TASK DETAILS.
Repeat, please, only the lines from the top of the data down to the line with "mb = MB(TO); mb.box(xr0 - .6, xr1, YD"; include both of those lines.

GIVEN DATA.
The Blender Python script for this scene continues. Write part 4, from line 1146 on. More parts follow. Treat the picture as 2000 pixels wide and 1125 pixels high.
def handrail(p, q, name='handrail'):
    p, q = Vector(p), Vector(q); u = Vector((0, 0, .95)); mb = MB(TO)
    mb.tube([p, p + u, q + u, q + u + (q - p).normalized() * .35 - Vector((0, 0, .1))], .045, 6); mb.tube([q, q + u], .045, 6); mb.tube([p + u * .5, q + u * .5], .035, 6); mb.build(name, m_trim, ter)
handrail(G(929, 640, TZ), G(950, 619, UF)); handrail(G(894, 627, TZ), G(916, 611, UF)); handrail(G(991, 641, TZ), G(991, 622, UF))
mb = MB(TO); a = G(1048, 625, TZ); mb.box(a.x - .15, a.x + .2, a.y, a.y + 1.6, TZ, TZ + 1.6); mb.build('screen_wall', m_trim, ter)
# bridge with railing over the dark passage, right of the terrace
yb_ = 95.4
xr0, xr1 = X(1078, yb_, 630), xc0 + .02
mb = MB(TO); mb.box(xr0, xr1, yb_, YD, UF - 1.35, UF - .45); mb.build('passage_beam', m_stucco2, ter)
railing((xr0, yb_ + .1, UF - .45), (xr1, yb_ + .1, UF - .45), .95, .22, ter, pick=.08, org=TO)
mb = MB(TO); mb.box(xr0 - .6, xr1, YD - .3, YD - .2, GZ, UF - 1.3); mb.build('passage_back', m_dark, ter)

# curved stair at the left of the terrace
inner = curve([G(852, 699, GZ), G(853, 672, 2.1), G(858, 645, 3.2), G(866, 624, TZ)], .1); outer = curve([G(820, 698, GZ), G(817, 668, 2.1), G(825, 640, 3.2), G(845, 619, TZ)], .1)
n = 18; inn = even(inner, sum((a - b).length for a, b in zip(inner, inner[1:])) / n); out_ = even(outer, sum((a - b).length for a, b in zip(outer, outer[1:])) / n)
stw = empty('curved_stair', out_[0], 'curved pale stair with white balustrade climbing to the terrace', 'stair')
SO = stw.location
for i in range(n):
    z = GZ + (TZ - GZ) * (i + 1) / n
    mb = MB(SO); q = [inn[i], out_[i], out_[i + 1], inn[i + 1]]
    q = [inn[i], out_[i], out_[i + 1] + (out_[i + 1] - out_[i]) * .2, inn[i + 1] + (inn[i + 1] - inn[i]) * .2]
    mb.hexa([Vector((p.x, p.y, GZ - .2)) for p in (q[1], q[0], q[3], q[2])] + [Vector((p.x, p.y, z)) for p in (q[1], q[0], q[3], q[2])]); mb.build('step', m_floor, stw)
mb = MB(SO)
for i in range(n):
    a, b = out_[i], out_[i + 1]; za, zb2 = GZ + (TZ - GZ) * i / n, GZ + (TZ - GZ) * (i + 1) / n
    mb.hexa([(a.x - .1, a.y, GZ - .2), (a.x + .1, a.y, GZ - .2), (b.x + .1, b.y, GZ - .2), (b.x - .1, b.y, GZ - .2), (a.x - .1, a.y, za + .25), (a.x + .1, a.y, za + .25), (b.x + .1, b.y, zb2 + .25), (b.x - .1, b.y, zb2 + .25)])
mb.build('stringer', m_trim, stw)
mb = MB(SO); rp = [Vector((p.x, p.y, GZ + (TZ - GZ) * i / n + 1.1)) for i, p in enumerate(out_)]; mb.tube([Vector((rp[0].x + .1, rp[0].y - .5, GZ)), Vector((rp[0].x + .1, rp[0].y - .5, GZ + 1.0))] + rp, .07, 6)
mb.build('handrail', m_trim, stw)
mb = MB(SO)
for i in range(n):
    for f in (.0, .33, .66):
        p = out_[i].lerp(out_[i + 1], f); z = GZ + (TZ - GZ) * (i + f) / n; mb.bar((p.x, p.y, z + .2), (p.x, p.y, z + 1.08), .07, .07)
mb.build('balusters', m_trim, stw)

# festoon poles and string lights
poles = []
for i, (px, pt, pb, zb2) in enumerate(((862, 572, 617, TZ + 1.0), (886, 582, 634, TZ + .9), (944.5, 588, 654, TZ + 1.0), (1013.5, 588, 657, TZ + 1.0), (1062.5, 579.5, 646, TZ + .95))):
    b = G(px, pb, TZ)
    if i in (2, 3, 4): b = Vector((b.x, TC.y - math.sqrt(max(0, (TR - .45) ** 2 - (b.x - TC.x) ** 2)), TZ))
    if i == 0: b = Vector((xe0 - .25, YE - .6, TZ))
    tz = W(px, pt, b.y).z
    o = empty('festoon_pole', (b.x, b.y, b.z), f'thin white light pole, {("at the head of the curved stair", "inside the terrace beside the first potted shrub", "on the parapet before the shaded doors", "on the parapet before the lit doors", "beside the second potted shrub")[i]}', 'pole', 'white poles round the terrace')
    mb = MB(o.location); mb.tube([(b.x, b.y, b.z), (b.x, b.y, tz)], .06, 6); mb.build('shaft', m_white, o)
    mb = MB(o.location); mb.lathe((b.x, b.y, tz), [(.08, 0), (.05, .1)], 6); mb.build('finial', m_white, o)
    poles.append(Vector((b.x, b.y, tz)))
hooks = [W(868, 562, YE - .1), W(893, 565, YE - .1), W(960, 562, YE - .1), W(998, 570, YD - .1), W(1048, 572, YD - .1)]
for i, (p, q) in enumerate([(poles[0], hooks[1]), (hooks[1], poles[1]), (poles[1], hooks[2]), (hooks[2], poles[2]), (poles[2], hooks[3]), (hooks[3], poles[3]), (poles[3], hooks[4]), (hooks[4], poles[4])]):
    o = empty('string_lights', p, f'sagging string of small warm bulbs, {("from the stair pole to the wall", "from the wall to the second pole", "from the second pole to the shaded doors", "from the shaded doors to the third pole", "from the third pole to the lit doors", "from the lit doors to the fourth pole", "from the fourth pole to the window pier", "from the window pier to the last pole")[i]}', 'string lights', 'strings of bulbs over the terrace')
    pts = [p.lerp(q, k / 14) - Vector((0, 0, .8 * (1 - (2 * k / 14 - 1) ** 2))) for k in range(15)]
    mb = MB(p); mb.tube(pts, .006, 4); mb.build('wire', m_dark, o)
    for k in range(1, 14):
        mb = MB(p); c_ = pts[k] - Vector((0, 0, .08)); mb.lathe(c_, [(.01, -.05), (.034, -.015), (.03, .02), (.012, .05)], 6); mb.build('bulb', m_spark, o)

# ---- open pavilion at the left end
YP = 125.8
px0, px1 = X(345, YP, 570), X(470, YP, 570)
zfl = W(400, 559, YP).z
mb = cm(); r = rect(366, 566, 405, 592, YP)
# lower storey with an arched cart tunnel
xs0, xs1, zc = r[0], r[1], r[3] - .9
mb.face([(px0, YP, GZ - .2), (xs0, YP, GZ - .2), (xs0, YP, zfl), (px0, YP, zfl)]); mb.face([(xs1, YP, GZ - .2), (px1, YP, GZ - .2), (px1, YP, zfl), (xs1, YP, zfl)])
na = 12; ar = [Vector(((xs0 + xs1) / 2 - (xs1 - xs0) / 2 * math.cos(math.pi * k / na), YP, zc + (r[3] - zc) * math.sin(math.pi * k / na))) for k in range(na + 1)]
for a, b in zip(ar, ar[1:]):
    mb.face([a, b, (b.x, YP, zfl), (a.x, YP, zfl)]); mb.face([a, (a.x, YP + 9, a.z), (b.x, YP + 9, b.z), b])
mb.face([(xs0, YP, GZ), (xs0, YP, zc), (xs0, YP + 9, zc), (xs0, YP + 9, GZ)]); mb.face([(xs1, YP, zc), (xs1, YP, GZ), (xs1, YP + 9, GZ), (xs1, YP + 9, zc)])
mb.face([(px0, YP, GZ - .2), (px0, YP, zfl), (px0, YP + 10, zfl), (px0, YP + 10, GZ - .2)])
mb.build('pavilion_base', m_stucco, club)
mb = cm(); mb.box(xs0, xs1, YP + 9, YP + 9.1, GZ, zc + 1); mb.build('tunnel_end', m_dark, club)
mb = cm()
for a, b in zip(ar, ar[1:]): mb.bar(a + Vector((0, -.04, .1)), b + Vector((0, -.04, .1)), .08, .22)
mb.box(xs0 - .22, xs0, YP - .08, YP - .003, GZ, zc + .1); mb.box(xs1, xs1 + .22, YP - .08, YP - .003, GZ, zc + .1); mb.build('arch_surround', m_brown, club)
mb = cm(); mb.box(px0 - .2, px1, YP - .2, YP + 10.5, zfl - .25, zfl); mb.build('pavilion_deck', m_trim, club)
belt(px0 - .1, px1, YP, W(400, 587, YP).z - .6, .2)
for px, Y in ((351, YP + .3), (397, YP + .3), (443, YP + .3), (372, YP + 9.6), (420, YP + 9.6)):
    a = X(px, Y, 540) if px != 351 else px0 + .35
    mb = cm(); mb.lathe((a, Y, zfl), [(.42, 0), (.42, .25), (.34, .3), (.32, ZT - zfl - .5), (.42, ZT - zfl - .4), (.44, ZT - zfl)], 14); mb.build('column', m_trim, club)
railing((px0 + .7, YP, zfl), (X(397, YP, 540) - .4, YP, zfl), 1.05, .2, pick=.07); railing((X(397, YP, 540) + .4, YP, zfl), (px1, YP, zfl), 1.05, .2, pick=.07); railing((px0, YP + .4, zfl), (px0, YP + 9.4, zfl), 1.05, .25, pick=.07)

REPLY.
The Blender Python script for this scene continues. Write part 4, from line 1146 on. More parts follow. Treat the picture as 2000 pixels wide and 1125 pixels high.
def handrail(p, q, name='handrail'):
    p, q = Vector(p), Vector(q); u = Vector((0, 0, .95)); mb = MB(TO)
    mb.tube([p, p + u, q + u, q + u + (q - p).normalized() * .35 - Vector((0, 0, .1))], .045, 6); mb.tube([q, q + u], .045, 6); mb.tube([p + u * .5, q + u * .5], .035, 6); mb.build(name, m_trim, ter)
handrail(G(929, 640, TZ), G(950, 619, UF)); handrail(G(894, 627, TZ), G(916, 611, UF)); handrail(G(991, 641, TZ), G(991, 622, UF))
mb = MB(TO); a = G(1048, 625, TZ); mb.box(a.x - .15, a.x + .2, a.y, a.y + 1.6, TZ, TZ + 1.6); mb.build('screen_wall', m_trim, ter)
# bridge with railing over the dark passage, right of the terrace
yb_ = 95.4
xr0, xr1 = X(1078, yb_, 630), xc0 + .02
mb = MB(TO); mb.box(xr0, xr1, yb_, YD, UF - 1.35, UF - .45); mb.build('passage_beam', m_stucco2, ter)
railing((xr0, yb_ + .1, UF - .45), (xr1, yb_ + .1, UF - .45), .95, .22, ter, pick=.08, org=TO)
mb = MB(TO); mb.box(xr0 - .6, xr1, YD - .3, YD - .2, GZ, UF - 1.3); mb.build('passage_back', m_dark, ter)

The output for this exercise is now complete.